»»

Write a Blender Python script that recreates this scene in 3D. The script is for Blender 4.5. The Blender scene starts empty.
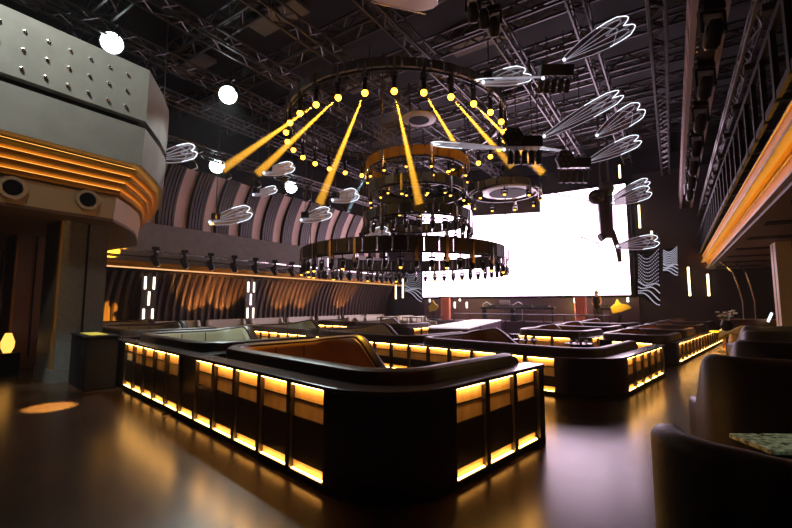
import bpy, math, random
from mathutils import Vector, Matrix
random.seed(4)
C = bpy.context.scene.collection
PI = math.pi
# ------------------------------------------------------------------ camera frame (metres, +Y towards the stage)
F_PX, PITCH, YAW, EYE = 415.0, math.radians(5.5), math.radians(33.7), 1.65
_R = Vector((math.cos(YAW), math.sin(YAW), 0)); _H = Vector((-math.sin(YAW), math.cos(YAW), 0)); _Z = Vector((0, 0, 1))
_F = _H*math.cos(PITCH) + _Z*math.sin(PITCH); _U = -_H*math.sin(PITCH) + _Z*math.cos(PITCH)
def at(px, py, z=None, d=None, X=None, Y=None):
    r = _R*((px-396)/F_PX) + _U*((264-py)/F_PX) + _F
    if z is not None: t = (z-EYE)/r.z
    elif d is not None: t = d/r.dot(_H)
    elif X is not None: t = X/r.x
    else: t = Y/r.y
    return Vector((0, 0, EYE)) + r*t
# seating grid, turned about ten degrees to the room
O_UV = Vector((-1.84, 2.67, 0)); UD = Vector((-0.984, 0.175, 0)); VD = Vector((0.175, 0.984, 0)); ROT = math.atan2(-0.175, 0.984)
def W(u, v, z=0): return O_UV + UD*u + VD*v + Vector((0, 0, z))

# ------------------------------------------------------------------ materials
def mat(name, col, rough=0.5, metal=0.0, emit=None, estr=0.0, noise=None, spec=0.5, coat=0.0, bump=None, alpha=None, trans=0.0):
    m = bpy.data.materials.new(name); m.use_nodes = True
    nt = m.node_tree; b = nt.nodes['Principled BSDF']
    b.inputs['Base Color'].default_value = (*col, 1); b.inputs['Roughness'].default_value = rough
    b.inputs['Metallic'].default_value = metal; b.inputs['Specular IOR Level'].default_value = spec
    b.inputs['Coat Weight'].default_value = coat
    b.inputs['Transmission Weight'].default_value = trans
    if emit: b.inputs['Emission Color'].default_value = (*emit, 1); b.inputs['Emission Strength'].default_value = estr
    tc = nt.nodes.new('ShaderNodeTexCoord')
    if noise:
        sc, lo, hi, stretch = noise
        mp = nt.nodes.new('ShaderNodeMapping'); mp.inputs['Scale'].default_value = stretch
        nz = nt.nodes.new('ShaderNodeTexNoise'); nz.inputs['Scale'].default_value = sc; nz.inputs['Detail'].default_value = 5
        rp = nt.nodes.new('ShaderNodeValToRGB')
        rp.color_ramp.elements[0].position = 0.3; rp.color_ramp.elements[1].position = 0.7
        rp.color_ramp.elements[0].color = (*[c*lo for c in col], 1); rp.color_ramp.elements[1].color = (*[min(1, c*hi) for c in col], 1)
        nt.links.new(tc.outputs['Object'], mp.inputs[0]); nt.links.new(mp.outputs[0], nz.inputs['Vector'])
        nt.links.new(nz.outputs[0], rp.inputs[0]); nt.links.new(rp.outputs[0], b.inputs['Base Color'])
    if bump:
        nz2 = nt.nodes.new('ShaderNodeTexNoise'); nz2.inputs['Scale'].default_value = bump[0]
        bp = nt.nodes.new('ShaderNodeBump'); bp.inputs['Strength'].default_value = bump[1]; bp.inputs['Distance'].default_value = 0.02
        nt.links.new(tc.outputs['Object'], nz2.inputs['Vector']); nt.links.new(nz2.outputs[0], bp.inputs['Height']); nt.links.new(bp.outputs[0], b.inputs['Normal'])
    return m
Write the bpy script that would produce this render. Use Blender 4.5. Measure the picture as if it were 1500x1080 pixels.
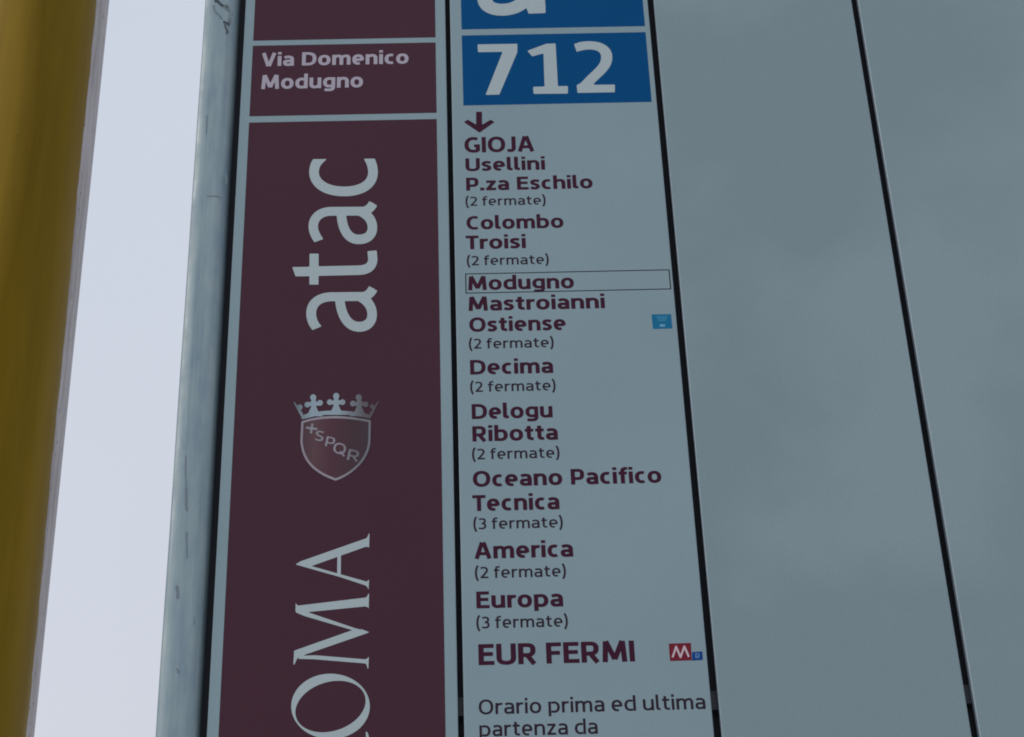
import bpy, bmesh, math, random
import numpy as np
from mathutils import Matrix, Vector
from mathutils.geometry import tessellate_polygon

random.seed(7)
scene = bpy.context.scene
for o in list(bpy.data.objects): bpy.data.objects.remove(o)

# ---------------------------------------------------------------- camera
cam_d = bpy.data.cameras.new('camera'); cam = bpy.data.objects.new('camera', cam_d)
scene.collection.objects.link(cam); scene.camera = cam
cam_d.sensor_fit = 'HORIZONTAL'; cam_d.sensor_width = 36.0; cam_d.lens = 81.6
cam_d.clip_start = 0.05; cam_d.clip_end = 500
cam.matrix_world = Matrix(((0.99954213, 0.02149016, -0.02130054, 0.20012558),
                           (-0.00444676, -0.59199329, -0.80593062, -1.67605751),
                           (-0.02992935, 0.80565632, -0.59162667, 1.55),
                           (0, 0, 0, 1)))
scene.render.resolution_x, scene.render.resolution_y = 1024, 737
# ---------------------------------------------------------------- sky, sun, exposure
SUN_EL, SUN_AZ = math.radians(40), math.radians(-108)      # low sun to the left, veiled
world = bpy.data.worlds.new('World'); scene.world = world; world.use_nodes = True
nt = world.node_tree; nt.nodes.clear()
sky = nt.nodes.new('ShaderNodeTexSky'); sky.sky_type = 'NISHITA'; sky.sun_disc = False
sky.sun_elevation = SUN_EL; sky.sun_rotation = SUN_AZ
sky.air_density = 1.0; sky.dust_density = 3.0; sky.ozone_density = 1.0
mixc = nt.nodes.new('ShaderNodeMix'); mixc.data_type = 'RGBA'          # thin overcast veil over the sky
mixc.inputs[0].default_value = 0.86; mixc.inputs[7].default_value = (6.65, 7.3, 8.25, 1)
tc = nt.nodes.new('ShaderNodeTexCoord'); sx = nt.nodes.new('ShaderNodeSeparateXYZ'); nt.links.new(tc.outputs['Generated'], sx.inputs[0])
vr = nt.nodes.new('ShaderNodeMapRange'); nt.links.new(sx.outputs[2], vr.inputs[0]); vr.inputs[1].default_value = .25; vr.inputs[2].default_value = .85
vc = nt.nodes.new('ShaderNodeMix'); vc.data_type = 'RGBA'; nt.links.new(vr.outputs[0], vc.inputs[0])
vc.inputs[6].default_value = (7.35, 7.4, 8.0, 1); vc.inputs[7].default_value = (6.4, 7.1, 8.2, 1)      # whiter low down, bluer overhead
vn = nt.nodes.new('ShaderNodeTexNoise'); vn.inputs['Scale'].default_value = 2.2; vn.inputs['Detail'].default_value = 3; nt.links.new(tc.outputs['Generated'], vn.inputs['Vector'])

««

Say the number of lines in the records above that include the string "render", and no more.

2